Halloween: The True You

“Hey baby, lookin’ fine!” a stranger hoots as he passes by me on the street and slaps my ass. “Thanks Shug,” I call after him in the best hooker voice I can muster. I hike up my short jean skirt and wonder if my balls are showing. The moon overhead is full and wreathed in clouds so I howl because it’s Halloween and all of society’s rules, norms, and common decencies have been turned inside out and upside down.

In class the other day, I overheard two women talking about Halloween and how everyone knows it’s just an excuse for girls to dress like total sluts. If people think this is all Halloween is then they have missed its larger meaning.
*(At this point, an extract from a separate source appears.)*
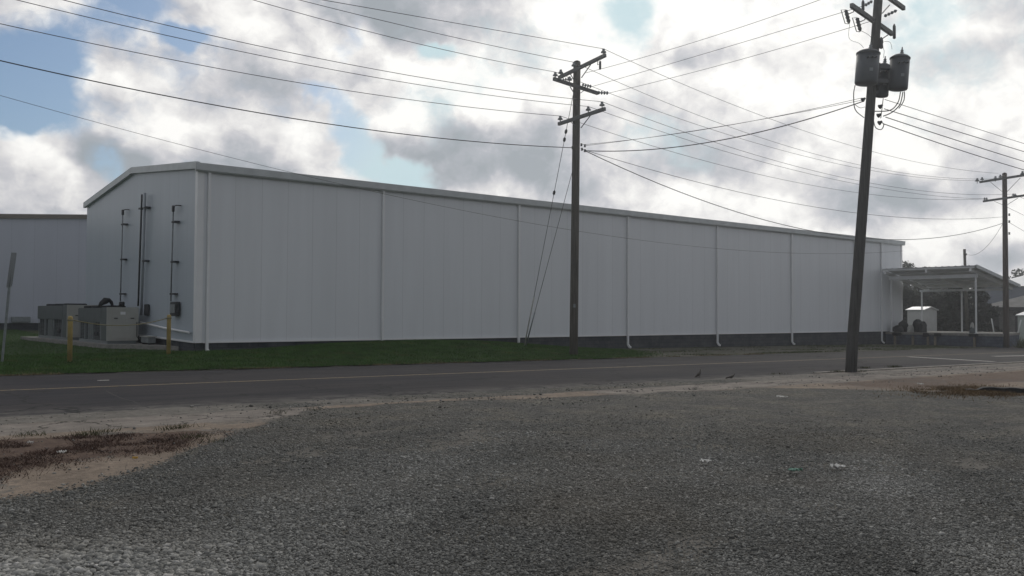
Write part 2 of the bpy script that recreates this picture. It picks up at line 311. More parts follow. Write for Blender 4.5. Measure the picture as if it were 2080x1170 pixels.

This past Saturday I saw three giant pumpkins having a conversation in a driveway, a man dressed as a doctor with a box on his head advertising free mammograms, a girl that came straight from the Flintstones’ Bedrock (a page right out of his-tor-y), crowds upon crowds of people, drunk or not, walking the streets, going from party to party, all of which was looked upon as completely normal because it was Halloween!

Why am I making such a big deal? Because for one night a year, all of the societal rules that cage your true passionate self are liquidated. It is true that this may lead to scantily clad people, but it also leads to something more than that. It allows everyone to assume a personality from which he or she might ordinarily be restricted. It allows people to take reality, twist it up, scrunch it into a ball, and then shove it into people’s faces and say, “Look at me now, Hoss!” When else can a college guy wear a skirt that gets honks and whistles from passing cars? In Burlington last weekend, we witnessed the UVM community in a freer state than it is for the rest of the year, and I hope you shared in its glory.